Task prompt —
Leave out the pictures and retype only the lines from the opening line to the line that holds "ik.done('text_lines', M['ink_light'], po, smooth=False)", both ends included.

Information shown —
# # # # #

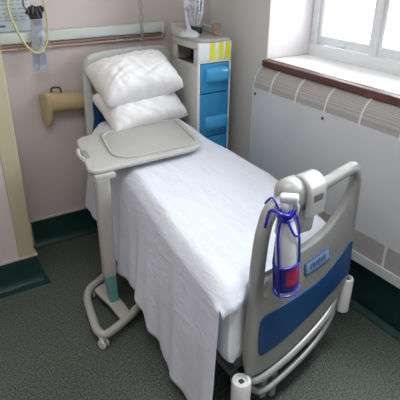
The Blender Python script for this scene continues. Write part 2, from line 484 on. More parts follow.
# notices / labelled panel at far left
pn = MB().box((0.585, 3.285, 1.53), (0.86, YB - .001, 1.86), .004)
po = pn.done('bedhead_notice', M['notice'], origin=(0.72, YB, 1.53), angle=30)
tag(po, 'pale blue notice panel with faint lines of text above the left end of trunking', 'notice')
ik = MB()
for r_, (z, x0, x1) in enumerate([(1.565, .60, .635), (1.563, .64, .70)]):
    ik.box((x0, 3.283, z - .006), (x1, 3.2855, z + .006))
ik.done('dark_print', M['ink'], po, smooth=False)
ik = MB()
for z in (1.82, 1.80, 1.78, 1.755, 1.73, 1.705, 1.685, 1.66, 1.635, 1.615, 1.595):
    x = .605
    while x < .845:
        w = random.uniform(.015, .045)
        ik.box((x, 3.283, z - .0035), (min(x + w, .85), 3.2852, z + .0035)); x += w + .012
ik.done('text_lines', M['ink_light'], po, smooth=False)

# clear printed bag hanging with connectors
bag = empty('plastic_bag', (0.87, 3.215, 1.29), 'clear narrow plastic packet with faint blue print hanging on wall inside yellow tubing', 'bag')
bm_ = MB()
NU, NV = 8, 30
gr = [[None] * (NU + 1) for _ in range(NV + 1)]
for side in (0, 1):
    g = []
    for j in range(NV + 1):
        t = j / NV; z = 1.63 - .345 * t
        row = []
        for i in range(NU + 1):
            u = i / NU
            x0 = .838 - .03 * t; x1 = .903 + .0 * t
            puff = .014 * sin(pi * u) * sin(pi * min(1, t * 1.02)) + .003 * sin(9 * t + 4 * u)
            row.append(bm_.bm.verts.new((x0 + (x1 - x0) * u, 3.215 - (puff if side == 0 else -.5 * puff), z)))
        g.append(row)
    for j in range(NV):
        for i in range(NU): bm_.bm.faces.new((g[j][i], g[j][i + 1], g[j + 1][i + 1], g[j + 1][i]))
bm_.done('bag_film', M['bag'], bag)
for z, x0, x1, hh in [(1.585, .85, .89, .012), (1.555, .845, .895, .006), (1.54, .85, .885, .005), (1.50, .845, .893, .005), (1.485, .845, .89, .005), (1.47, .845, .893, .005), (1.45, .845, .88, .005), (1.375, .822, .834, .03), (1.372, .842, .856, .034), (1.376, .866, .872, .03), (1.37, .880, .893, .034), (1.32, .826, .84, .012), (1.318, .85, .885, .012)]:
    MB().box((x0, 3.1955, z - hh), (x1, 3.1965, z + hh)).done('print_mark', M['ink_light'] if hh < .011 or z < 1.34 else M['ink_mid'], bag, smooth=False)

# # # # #

Output of the task —
The Blender Python script for this scene continues. Write part 2, from line 484 on. More parts follow.
# notices / labelled panel at far left
pn = MB().box((0.585, 3.285, 1.53), (0.86, YB - .001, 1.86), .004)
po = pn.done('bedhead_notice', M['notice'], origin=(0.72, YB, 1.53), angle=30)
tag(po, 'pale blue notice panel with faint lines of text above the left end of trunking', 'notice')
ik = MB()
for r_, (z, x0, x1) in enumerate([(1.565, .60, .635), (1.563, .64, .70)]):
    ik.box((x0, 3.283, z - .006), (x1, 3.2855, z + .006))
ik.done('dark_print', M['ink'], po, smooth=False)
ik = MB()
for z in (1.82, 1.80, 1.78, 1.755, 1.73, 1.705, 1.685, 1.66, 1.635, 1.615, 1.595):
    x = .605
    while x < .845:
        w = random.uniform(.015, .045)
        ik.box((x, 3.283, z - .0035), (min(x + w, .85), 3.2852, z + .0035)); x += w + .012
ik.done('text_lines', M['ink_light'], po, smooth=False)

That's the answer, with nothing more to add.